We want Helen and Mae to know there’s a reason for the season. On December 1, out comes the Advent calendar. Mama made a beautiful one of fabric. It has a Christmas tree on top with jingle bells, and at the base are 24 small pockets, each holding a tiny ornament. Every night we read a line or two from the Christmas story in the Bible. Then Helen takes out the ornament and hangs it on the fabric tree.
Our daughters are catching that Advent feeling of joyful anticipation, counting the days. For our church’s variety show, Helen plans to do a dance from The Nutcracker or sing a carol. “Away in a Manger,” of course!
Another family favorite is “Blue Christmas,” sung by Elvis Presley. We play his Christmas album every year. Mama used to tell my brother, Clark, and me, “Now, kids, I want you to know there are only two kings in this world: Jesus and Elvis.” King Elvis helps us celebrate the birth of the King of kings.
Mama got to see Elvis in concert twice, and there’s a video of me as a newborn with my dad and uncle and grandfather singing “Blue Christmas.” Horribly out of tune, mind you.
Every year, Mama puts out on the buffet a ceramic sculpture of Elvis Presley’s Graceland, something she got years ago. That first Christmas, we sprinkled fake snow all over the lawn. Somehow that snow has survived. Every year, we gather it up and sprinkle the same snow on Elvis’s ceramic lawn. No wonder the first word Helen learned to spell was E-L-V-I-S!
The sense that’s most evocative to me is smell.

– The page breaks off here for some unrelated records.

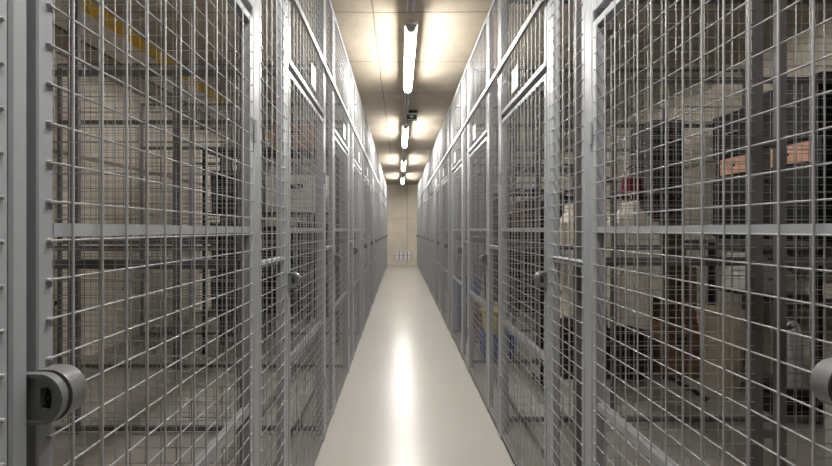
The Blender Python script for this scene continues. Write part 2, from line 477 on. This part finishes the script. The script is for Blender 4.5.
# ------------------------------------------------------------------ things inside the cages
def carton(x0, x1, y0, y1, z0, z1, label, m='carton', tape='tape', group=None):
    r = empty('carton', ((x0 + x1) / 2, (y0 + y1) / 2, z0), label, 'box', group)
    dx, dy, h = (x1 - x0) / 2, (y1 - y0) / 2, z1 - z0
    b = MB(); b.box(-dx, dx, -dy, dy, 0, h, .006); b.build('body', m, r)
    b = MB(); b.box(-dx * .98, dx * .98, -.025, .025, h, h + .0015); b.build('tape', tape, r)
    b = MB()
    b.box(-dx * .25, dx * .25, -dy - .002, -dy, h * .62, h * .74); b.build('hand_hole', 'dark_grey', r)
    return r
def shelf_unit(x0, x1, y0, y1, h, boards, label, m='blackmetal', bm='black'):
    r = empty('shelving_unit', ((x0 + x1) / 2, (y0 + y1) / 2, 0), label, 'shelf')
    dx, dy = (x1 - x0) / 2, (y1 - y0) / 2
    for sx in (-1, 1):
        for sy in (-1, 1):
            b = MB(); b.box(sx * dx, sx * (dx - .035), sy * dy, sy * (dy - .035), 0, h); b.build('upright', m, r)
    for z in boards:
        b = MB(); b.box(-dx + .002, dx - .002, -dy + .002, dy - .002, z - .03, z, .002); b.build('shelf_board', bm, r)
    return r
def bin_box(x0, x1, y0, y1, z0, z1, label, m, lid='dark_grey', name='storage_box', group=None):
    r = empty(name, ((x0 + x1) / 2, (y0 + y1) / 2, z0), label, 'box', group)
    dx, dy, h = (x1 - x0) / 2, (y1 - y0) / 2, z1 - z0
    b = MB()
    ring = lambda k, z: [(-dx * k, -dy * k, z), (dx * k, -dy * k, z), (dx * k, dy * k, z), (-dx * k, dy * k, z)]
    b.loft([ring(.9, 0), ring(.98, h - .03)], smooth=False); b.build('body', m, r)
    b = MB(); b.box(-dx, dx, -dy, dy, h - .03, h, .006); b.build('lid', lid, r)
    for sx in (-1, 1):
        b = MB(); b.box(sx * dx * .97, sx * (dx + .012), -.04, .04, h * .6, h * .68, .003); b.build('grip', lid, r)
    return r
def crate(x0, x1, y0, y1, z0, z1, label, m, group=None):
    """open stacking crate with a thick rim and ribbed sides"""
    r = empty('stacking_crate', ((x0 + x1) / 2, (y0 + y1) / 2, z0), label, 'crate', group)
    dx, dy, h = (x1 - x0) / 2, (y1 - y0) / 2, z1 - z0
    b = MB(); t = .012
    ring = lambda k, z, i=0: [(-dx * k + i, -dy * k + i, z), (dx * k - i, -dy * k + i, z), (dx * k - i, dy * k - i, z), (-dx * k + i, dy * k - i, z)]
    b.loft([ring(.92, 0), ring(.97, h), ring(.97, h, t), ring(.92, .02, t)], smooth=False)
    for i in range(5):
        x = -dx * .8 + i * dx * .4
        b.box(x - .006, x + .006, -dy * .97, -dy * .9, .03, h - .05)
    b.build('body', m, r, fix=True)
    b = MB()
    for y0_, y1_ in ((-dy, -dy + .02), (dy - .02, dy)): b.box(-dx, dx, y0_, y1_, h - .03, h, .003)
    for x0_, x1_ in ((-dx, -dx + .02), (dx - .02, dx)): b.box(x0_, x1_, -dy + .02, dy - .02, h - .03, h)
    b.build('rim', m, r)
    return r

def garment(cx, y, zbar, top, bottom, wsh, whem, depth, label, m, name='coat', folds=5, quilt=0, seed=1, sleeve=True, group=None):
    """coat on a hanger: lofted body with folds, two sleeves, collar, hanger with hook"""
    rnd = random.Random(seed)
    r = empty(name, (cx, y, bottom), label, 'coat' if name == 'coat' else 'garment', group)
    H = top - bottom; n = 44; rings = []; N = 34
    ph = rnd.random() * 6
    for i in range(N + 1):
        t = i / N; z = H * t
        if t > .86:
            k = (t - .86) / .14; hw = wsh / 2 * (1 - .72 * k ** 1.6); dp = depth / 2 * (1 - .45 * k)
        else:
            hw = (whem + (wsh - whem) * (t / .86) ** .8) / 2; dp = depth / 2 * (.8 + .2 * t)
        q = (1 + .16 * abs(math.sin(t * quilt * math.pi))) if quilt else 1
        ring = []
        for k in range(n):
            a = 2 * math.pi * k / n
            f = 1 + .16 * (1 - t) * math.sin(folds * a + ph + t * 1.4) + .05 * math.sin(11 * a + ph)
            ring.append((hw * math.copysign(abs(math.cos(a)) ** .75, math.cos(a)) * (1 + .03 * math.sin(6 * t + ph)), dp * math.sin(a) * f * q,
                         z + (.02 * math.sin(3 * a + ph) * (1 - t) if i == 0 else 0)))
        rings.append(ring)
    b = MB(); b.loft(rings); b.build('body', m, r)
    if sleeve:
        for sx in (-1, 1):
            pts = []; rs = []
            for i in range(13):
                t = i / 12
                pts.append(Vector((sx * (wsh / 2 - .012 + .028 * math.sin(t * 2)), -.012 - .03 * t, H * .87 - t * H * .62)))
                rs.append((.056 - .014 * t) * ((1 + .12 * abs(math.sin(t * quilt * 1.9))) if quilt else 1))
            b = MB(); b.loft([[(p.x + q_ * .8 * math.cos(2 * math.pi * k / 14), p.y + q_ * math.sin(2 * math.pi * k / 14), p.z) for k in range(14)] for p, q_ in zip(pts, rs)])
            b.build('sleeve', m, r)
    b = MB(); b.loft([[(.062 * s_ * math.cos(2 * math.pi * k / 20), .045 * s_ * math.sin(2 * math.pi * k / 20), H - .02 + dz + .012 * math.cos(2 * math.pi * k / 20)) for k in range(20)] for s_, dz in ((1.15, 0), (1.1, .05), (.9, .055), (.85, .01))])
    b.build('collar', m, r)
    b = MB(); hz = zbar - bottom
    b.tube([(0, 0, H), (0, 0, hz - .03)] + [(0, .0175 * math.sin(a) * 1 - 0, hz + .0175 * -math.cos(a) * 1) if False else (0, -.0185 * math.cos(a) , hz + .0185 * math.sin(a)) for a in [x * math.pi / 6 for x in range(-2, 7)]], .0022, 6)
    b.build('hanger_hook', 'white_metal', r)
    return r

# --- right side, second cage: clothes rack and coats
RY, RZ = 2.95, 1.50
r = empty('clothes_rack', (1.66, RY, 0), 'black tubular clothes rack carrying the cream coats', 'clothes rack')
b = MB()
arc = [(.55 - .07 + .07 * math.sin(a), 0, RZ - .07 + .07 * math.cos(a)) for a in [i * math.pi / 12 for i in range(7)]]
path = [(-p[0], p[1], p[2]) for p in reversed(arc)] + arc
b.tube(path, .013, 10); b.build('rail', 'blackmetal', r)
for sx in (-1, 1):
    b = MB(); b.rod((sx * .55, 0, RZ - .07), (sx * .55, 0, .05), .013, 10); b.build('upright', 'blackmetal', r)
    b = MB(); b.rod((sx * .55, -.24, .035), (sx * .55, .24, .035), .015, 10)
    for y in (-.22, .22): b.rod((sx * .55, y, 0), (sx * .55, y, .03), .014, 10)
    b.build('foot', 'blackmetal', r)
garment(1.80, RY, RZ, 1.43, .50, .34, .33, .17, 'cream quilted down coat hanging in the middle of the clothes rack', 'down', quilt=7, seed=3, group='coats on the clothes rack')
garment(1.36, RY, RZ, 1.42, .58, .22, .22, .17, 'cream coat hanging at the left end of the clothes rack, next to the cage post', 'beige_cloth', folds=4, seed=8, group='coats on the clothes rack')
garment(2.08, RY, RZ, 1.30, .55, .16, .19, .15, 'dark brown coat hanging at the right end of the clothes rack', 'brown_cloth', folds=6, seed=5, group='coats on the clothes rack')
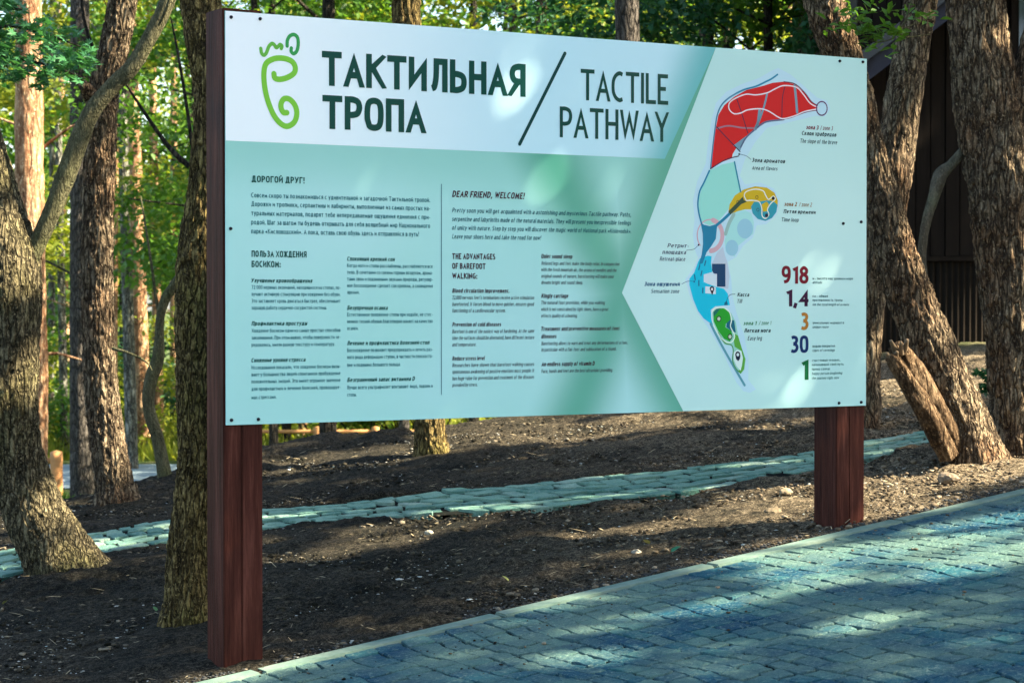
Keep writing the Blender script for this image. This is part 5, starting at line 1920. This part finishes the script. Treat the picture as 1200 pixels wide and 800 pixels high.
poly(z4([(385, 170), (525, 170), (525, 408), (437, 408), (437, 275), (402, 270), (386, 240)]), (.006, .05, .13), 6, 'map_building')
poly(z4([(300, 281), (436, 281), (436, 404), (382, 390), (340, 378), (300, 352)]), (.62, .72, .76), 5)
poly(z4([(316, 405), (425, 412), (425, 485), (316, 476)]), (.66, .74, .76), 5)
for a, b, c_, d_ in ((320, 140, 308, 185), (258, 185, 247, 230), (280, 245, 270, 290), (203, 285, 210, 335), (248, 345, 248, 395), (290, 425, 288, 470)):
    stroke(z4([(a, b), (c_, d_)]), 1.9, (.01, .16, .28), 7, 'map_mark')
poly(z4([(360, 430), (366, 412), (385, 402), (404, 412), (410, 432), (400, 460), (387, 498), (372, 460)]), (.03, .015, .03), 8, 'map_pin')
disc(*z4([(385, 434)])[0], 1.3, 1.6, (.75, .70, .68), 9)
disc(*z4([(200, 355)])[0], 1.0, 1.2, (.01, .14, .30), 8)
stroke(z4([(195, 352), (130, 352), (70, 380)]), .6, (.02, .10, .22), 8, 'leader_line')
stroke(z4([(535, 570), (545, 530), (575, 492), (625, 485)]), .7, (.02, .08, .10), 8, 'leader_line')
poly(z4([(512, 600), (515, 575), (535, 555), (548, 575), (548, 600)]), (.01, .14, .22), 7)
stroke(z5([(85, 140), (130, 230), (200, 360), (280, 500), (375, 662)]), 3.2, (.10, .32, .38), 5)
poly(z5([(95, 30), (130, 5), (210, 2), (262, 50), (300, 130), (320, 240), (352, 350), (385, 440), (372, 530), (345, 566), (305, 520), (272, 450), (278, 360), (262, 322), (205, 318), (170, 270), (110, 150)]), (.30, .62, .50), 5)
poly(z5([(108, 40), (135, 14), (200, 8), (245, 45), (262, 105), (215, 140), (212, 170), (262, 200), (272, 245), (250, 292), (200, 268), (150, 200), (112, 120)]), (.02, .34, .03), 6, 'map_zone')
poly(z5([(108, 40), (135, 14), (170, 8), (130, 60), (112, 80)]), (.01, .15, .12), 7)
poly(z5([(285, 110), (300, 215), (268, 205), (218, 168), (222, 135), (250, 108)]), (.01, .13, .20), 7)
poly(z5([(290, 225), (318, 240), (350, 345), (380, 440), (370, 528), (342, 562), (318, 548), (352, 505), (362, 425), (340, 366), (290, 335), (283, 285)]), (.10, .38, .05), 6, 'map_zone')
poly(z5([(282, 385), (310, 362), (348, 372), (360, 440), (342, 540), (305, 500), (282, 445)]), (.66, .80, .76), 7)
stroke(z5([(95, 45), (120, 12), (190, 2), (245, 40), (262, 110), (255, 165), (290, 240), (270, 290), (230, 300), (180, 265), (130, 190), (98, 110)]), 1.4, (.74, .88, .74), 8, 'map_route', closed=True)
stroke(z5([(150, 215), (205, 300), (262, 322), (278, 370), (272, 450), (300, 520), (340, 560)]), 1.6, (.08, .30, .10), 8, 'map_route')
for q in ((155, 98), (250, 250)):
    disc(*z5([q])[0], 2.9, 3.5, (.02, .07, .03), 9)
    disc(*z5([q])[0], 1.8, 2.2, (.50, .62, .46), 10)
poly(z5([(294, 400), (302, 380), (318, 374), (334, 384), (340, 410), (334, 440), (320, 458), (302, 440)]), (.008, .015, .04), 8, 'map_pin')
disc(*z5([(317, 403)])[0], 1.6, 2.0, (.62, .72, .70), 9)

# map labels
BK = (.02, .05, .055)
LB = dict(bold=.02, italic=.2, name='map_lettering', res=2)
LT = dict(bold=.006, italic=.2, name='map_lettering', res=2)
text('зона 3', 943.5, 958.3, 151.6, 5, (.20, .01, .03), **LB)
text('/ zone 3', 960, 975, 152.4, 5, (.22, .05, .06), **LT)
text('Склон храбрецов', 938.6, 979, 158.6, 5, BK, **LB)
text('The slope of the brave', 937, 980, 167.6, 5, BK, **LT)
text('Зона ароматов', 880, 919, 190, 4.8, BK, **LB)
text('Area of flavors', 880, 910, 199, 4.6, BK, **LT)
text('зона 2', 918, 933, 241.4, 4.8, (.28, .12, .03), **LB)
text('/ zone 2', 935, 950.5, 242, 4.8, (.30, .16, .05), **LT)
text('Петля времени', 917, 955, 250, 4.6, BK, **LB)
text('Time loop', 915, 935, 259.6, 4.6, BK, **LT)
text('Ретрит-', 781, 806, 290, 4.8, (.03, .03, .08), **LT)
text('площадка', 775, 803, 297.6, 4.8, (.03, .03, .08), **LT)
text('Retreat-place', 772, 802, 305.6, 4.8, (.03, .03, .08), **LT)
text('Зона ощущений', 754, 796, 335, 4.8, (.01, .09, .20), **LB)
text('Sensation zone', 762, 795, 343.4, 4.8, (.03, .09, .12), **LT)
text('Касса', 863, 877, 347.4, 4.6, BK, **LB)
text('Till', 863, 869, 355, 4.6, BK, **LT)
text('зона 1', 870, 886, 380.8, 4.6, (.04, .24, .10), **LB)
text('/ zone 1', 888, 903, 380.6, 4.6, (.08, .28, .14), **LT)
text('Легкая нога', 871, 902, 389.6, 4.8, BK, **LB)
text('Easy leg', 875, 892, 398.6, 4.8, BK, **LT)

z6 = lambda x, y: (900 + x / 4.207, 290 + y / 4.21)


def num(s, x0, x1, yb, yt, col):
    a, b = z6(x0, yb)
    text(s, a, z6(x1, yb)[0], b, (yb - yt) / 4.21, col, bold=.026, res=5, name='figure')


num('918', 62, 195, 178, 90, (.16, .006, .02))
num('1,4', 84, 195, 290, 206, (.045, .01, .04))
num('3', 158, 195, 407, 320, (.42, .17, .03))
num('30', 108, 195, 520, 434, (.008, .03, .12))
num('1', 160, 195, 652, 552, (.006, .12, .035))


def tiny(s, x1, y, col=(.02, .09, .10), it=0.0, x0=215, bold=.012):
    a, b = z6(x0, y)
    text(s, a, z6(x1, y)[0], b, 3.0, col, bold=bold, italic=it, res=1, name='caption')


tiny('м - высота над уровнем моря', 413, 158)
tiny('altitude', 262, 178, it=.2)
tiny('км - общая', 290, 245)
tiny('протяженность тропы', 362, 265)
tiny('km the total length of a route', 395, 287, it=.2)
tiny('уникальных маршрута', 370, 377)
tiny('unique route', 294, 398, it=.2)
tiny('видов покрытий', 326, 492)
tiny('types of coverings', 325, 513, it=.2)
LGR = (.05, .16, .15)
tiny('счастливый человек,', 352, 562, LGR, 0, 212, .004)
tiny('начинающий свой путь', 368, 583, LGR, 0, 212, .004)
tiny('прямо сейчас', 302, 605, LGR, 0, 212, .004)
tiny('happy person beginning', 362, 627, LGR, .2, 212, .002)
tiny('the journey right now', 346, 650, LGR, .2, 212, .002)

# screws
M['screw'] = paint('dark_screw', (.02, .02, .025), .4, 0)
for (px, py) in ((270, 20.5), (304, 22.5), (269.5, 268), (270.5, 492), (302, 491), (983, 72), (1010, 73), (1008, 260), (982, 472), (1008, 471), (987, 262)):
    a, b = B(px, py)
    V = [(a, -.0125, b)] + [(a + .0052 * math.cos(t), -.0105, b + .0052 * math.sin(t)) for t in np.linspace(0, 6.2832, 13)[:-1]] + [(a + .0065 * math.cos(t), -.0045, b + .0065 * math.sin(t)) for t in np.linspace(0, 6.2832, 13)[:-1]]
    F = [(0, 1 + (i + 1) % 12, 1 + i) for i in range(12)] + [(1 + i, 1 + (i + 1) % 12, 13 + (i + 1) % 12, 13 + i) for i in range(12)]
    me = bpy.data.meshes.new('screw')
    me.from_pydata(V, [], F)
    link('screw', me, M['screw'], panel)

# ------------------------------------------------------------------ unseen trees added to shade and dapple the view (right and behind)
# gaps cut in the added canopy to make sun patches: (px, py, half length along the slope, half width across) on the bank
GAPS = [(435, 637, .52, .16), (480, 612, .35, .06), (335, 603, .22, .13), (720, 648, .34, .09), (775, 618, .30, .09), (640, 640, .3, .08),
        (900, 588, .42, .20), (985, 560, .30, .15), (880, 612, .30, .12), (1060, 570, .45, .16), (1140, 552, .45, .20), (1190, 545, .4, .25), (1050, 595, .25, .12),
        (700, 502, .45, .13), (770, 492, .95, .24), (850, 487, .4, .2), (1035, 455, .5, .25), (1165, 447, .9, .4), (920, 500, .2, .1),
        (20, 640, .2, .12), (120, 640, .1, .08), (230, 620, .15, .12), (560, 600, .1, .1),
        (1110, 628, .45, .16), (1000, 650, .35, .12), (1160, 655, .35, .14), (905, 648, .22, .09), (960, 680, .14, .06), (850, 706, .10, .05), (1015, 730, .12, .05), (280, 795, .15, .06), (690, 770, .08, .04)]
# places on trunks the sun reaches: (px, py, depth, radius)
TRUNK_SUN = [(240, 330, 8.8, .10), (242, 400, 8.8, .12), (236, 250, 8.8, .07), (232, 560, 8.8, .09), (60, 300, 10.5, .10), (60, 600, 10.5, .12), (95, 650, 10.5, .14), (40, 450, 10.5, .10),
             (122, 220, 12.6, .14), (120, 330, 12.6, .12), (128, 470, 12.6, .16), (134, 530, 12.6, .16), (132, 60, 12.6, .12), (1060, 420, 10.6, .12), (1110, 450, 10.75, .12), (1135, 520, 10.75, .12),
             (1190, 180, 10.95, .12), (1196, 300, 10.95, .14), (1170, 60, 10.95, .10), (1040, 200, 12.4, .12), (980, 30, 10.75, .12), (1060, 300, 10.75, .10), (505, 510, 13.2, .14), (190, 440, 13.5, .15), (110, 190, 10.4, .10)]
gw = []
for px, py, Yd, rad in TRUNK_SUN:
    p = at(px, py, Yd)
    k_s = (p.z - plane_z(p.x, p.y)) / (SUN.z - (plane_z(SUN.x, SUN.y) - plane_z(0, 0)))
    q = p - SUN * k_s
    gw.append((*uv(q.x, q.y), rad, rad * .9))
for px, py, a, b in GAPS:
    p = gpt(px, py)
    gw.append((*uv(p.x, p.y), a, b))


Z0_ = .893


def added_canopy():
    rg = np.random.default_rng(77)
    n = 44000
    U = rg.uniform(-4.2, 8.5, n)
    Vv = rg.uniform(-4.0, 9.5, n)
    X, Y = xy(U, Vv)
    Z = SLOPE * U
    keep = np.ones(n, bool)
    for (gu, gv, a, b) in gw:
        keep &= ~(((U - gu) / (a + .12)) ** 2 + ((Vv - gv) / (b + .10)) ** 2 < 1)
    # the wood behind the crest on the left gets broken sun
    P = np.stack([X * .9, Y * .9, Z * 0], 1)
    nz = noise(P, 3)
    back = sstep(3.0, 5.5, Vv) * (1 - sstep(3.5, 5.0, U))
    keep &= ~(nz > .75 - .95 * back)
    keep &= ~((noise(P * 5, 8) > .72) & (Vv > 2.5))
    X, Y, Z = X[keep], Y[keep], Z[keep]
    t = rg.uniform(10.5, 16.5, len(X))
    C = np.stack([X + SUN.x * t, Y + SUN.y * t, Z + SUN.z * t], 1)
    # extra unseen leaves added to keep the sun off the board
    n = 1500
    a, b, t = rg.uniform(-.15, 3.15, n), rg.uniform(-.12, 1.62, n), rg.uniform(10.5, 16.5, n)
    X2, Y2 = xy(a, 0 * a)
    C2 = np.stack([X2 + SUN.x * t, Y2 + SUN.y * t, Z0_ + b + SUN.z * t], 1)
    return np.vstack([C, C2])


C = added_canopy()
shade_roots = []
spots = [(5.2, 5.4), (9.5, 3.2), (13.2, 7.5), (9.0, 11.2), (14.5, 12.8), (14.0, 1.5), (6.2, 15.5)]
dist = np.stack([np.hypot(C[:, 0] - a, C[:, 1] - b) for a, b in spots], 1)
own = dist.argmin(1)
SHL = ['tall unseen tree added for shade right of the paved walk', 'unseen tree added for shade right of the camera spreading over the walk', 'unseen tree added for shade further right up the slope', 'unseen tree added for shade near the right end of the walk',
       'farthest right unseen tree added for shade up the slope', 'unseen tree added for shade behind and right of the viewer', 'unseen tree added for shade beside the dark building']
for i, (a, b) in enumerate(spots):
    z = ground(a, b)
    root = thing('unseen_shade_tree', SHL[i], 'tree', (a, b, z))
    P = C[own == i]
    top = P.mean(0) if len(P) else np.array([a, b, 9])
    parts = [dict(pts=[(a, b, z - .3), (a + .1, b, z + 2.5), (a * .6 + top[0] * .4, b * .6 + top[1] * .4, z + 5), tuple(top)], radii=[.20, .16, .13, .06], seg=32, step=.08, amp=.008, freq=24, seed=i, flare=.3)]
    for q in range(min(9, len(P))):
        e = P[(q * 577) % len(P)]
        s = np.array([a * .6 + top[0] * .4, b * .6 + top[1] * .4, z + 4.6 + .1 * q])
        parts.append(dict(pts=[tuple(s), tuple((s + e) / 2 + np.array([0, 0, .3])), tuple(e)], radii=[.06, .04, .01], seg=8, step=.2, seed=q))
    limb_obj('trunk', parts, M['bark_brown'], root)
    if len(P):
        link('crown', leaves_mesh('crown', P - np.array(root.location[:]), .19, 900 + i, .1, .8), M['leaf_shade'], root)

# unseen trees added to the right and behind for the glossy board to mirror
rr = random.Random(6)
for i, (x, y) in enumerate([(13, -4), (17, -1), (10, -7), (20, -9), (15, -12), (25, -5), (7, -11), (22, 3), (2, -14), (-6, -12), (28, 2)]):
    z = ground(x, y)
    root = thing('unseen_park_tree', '%s unseen tree added for reflections %s the viewer, %s' % (('broad', 'tall', 'slim')[i % 3], 'behind' if x < 12 else 'to the right of', ('near the walk', 'downhill', 'by the bend', 'on the lawn', 'in the corner', 'far off', 'below the slope', 'uphill', 'near the verge', 'at the left', 'farthest uphill')[i]), 'tree', (x, y, z), 0, 'unseen trees added for reflections')
    hh = rr.uniform(7, 10)
    limb_obj('trunk', [dict(pts=[(x, y, z - .3), (x + .2, y, z + hh * .5), (x, y, z + hh)], radii=[.2, .15, .06], seg=20, step=.15, seed=i)], M['bark_brown'], root)
    cc = [(x + rr.gauss(0, 1.6), y + rr.gauss(0, 1.6), z + rr.uniform(2.2, hh)) for _ in range(16)]
    add_crown(root, cc, [rr.uniform(.7, 1.3) for _ in cc], 2600, .24, M['leaf_green'], 600 + i)
pass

There are so many scents I associate with Christmas. Mulling spices warming on the stovetop, the things Mama baked. I’d come home from college, pull into the driveway, the house glowing like a lantern. And even before I walked in the door, the cinnamon-clove-nutmeg aroma of apple cobbler greeted me.
In Laurel, the season begins on the first Saturday in December with Pancake Day, put on by the Kiwanis Club for college scholarships. We stand in line on Oak Street, waiting outside the YWCO (the O stands for organization). Every person I’ve ever known is there. Inside the colonial brick building, we feast on all-you-can-eat pancakes, sausages and coffee. Then we go watch the parade—the longest Christmas parade in the state, they say. One year, Ben and I were Mr. and Mrs. Loblolly Lumberjack, the town mascots, on a float.
It’s worth remembering that scents were part of that very first Christmas, when the wise men brought fragrant myrrh and frankincense as well as gold to the Christ Child. This year, we’re opening a new store called the Laurel Mercantile Scent Library, with 50 fragrances to start.
The magic of fragrance is that you can light a candle and be transported to a memory—every great scent tells a story. Like the smell of Pancake Day or apple cobbler or the pomanders Mama and I used to make every year, sticking a million cloves in oranges so they looked like ornaments, which she’d put on a tiered stand.
I’ve barely mentioned the gifts we give or have been given. Like the cinnamon pears my family gave away at Christmastime. My parents have tons of fruit trees in their backyard, and we’d pick the ripe pears and can them with Red Hots candy.
Or the rock tumbler I got as a kid. It came from a science toys catalog. You’d put in a few rocks and switch it on for weeks of tumbling. Daddy put it in the garage, and I’d check on it. Six weeks later, I took out a handful of polished rocks. I was so excited.
When we were getting ready to open Scotsman Manufacturing, our cutting board factory, I gave Ben a book the CEO of General Motors had written about what gives a company longevity. The year Helen was turning one, he gave me a journal where I could write down the advice I want to give our daughter. I haven’t written in that one yet—it’s too perfect—but I keep a journal to give to my daughters someday. Like that ceramic Graceland that Mama promises to give me. Someday.
Ben and I put snacks in each other’s stockings, Slim Jims and SweeTarts in mine, Slim Jims and Reese’s Peanut Butter Trees in his. The December we met, there were only four stockings over the fireplace in my parents’ house—for me, my brother, Mama and Daddy. Now there are nine. That’s the best thing, the biggest blessing.
Every December, Ben and I celebrate “love week” by doing the same things we did during those first six days. Have lunch at our alma mater’s cafeteria, get cheese sticks from Sonic and ride in an old car to look at the lights in Mason Park.
The whole month of December should feel different from the rest of the year. It’s when we remember how Christ was born. People think it’s crazy that Ben wears a suit, tie and cufflinks every Sunday. But it’s the same thing. He puts on a suit on Sundays because Sundays should feel different. It’s when we worship God.
You might wonder if this sinks in with Helen and Mae, who are pretty young after all. But it’s never too early to start. Helen loves to paint. At age two, she was painting something vigorously, swiping the brush around on the canvas. I glanced over her shoulder and couldn’t believe it.
Without her knowing, we could see that she had painted Baby Jesus in the manger, with Mary and Joseph watching over him. How could she picture the scene so vividly? How did she know? Was it because she heard the story every night with the Advent calendar or sang it with “Away in a Manger”?
We hang up that painting every year at Christmastime—to celebrate the gift that was given to us when Christ was born.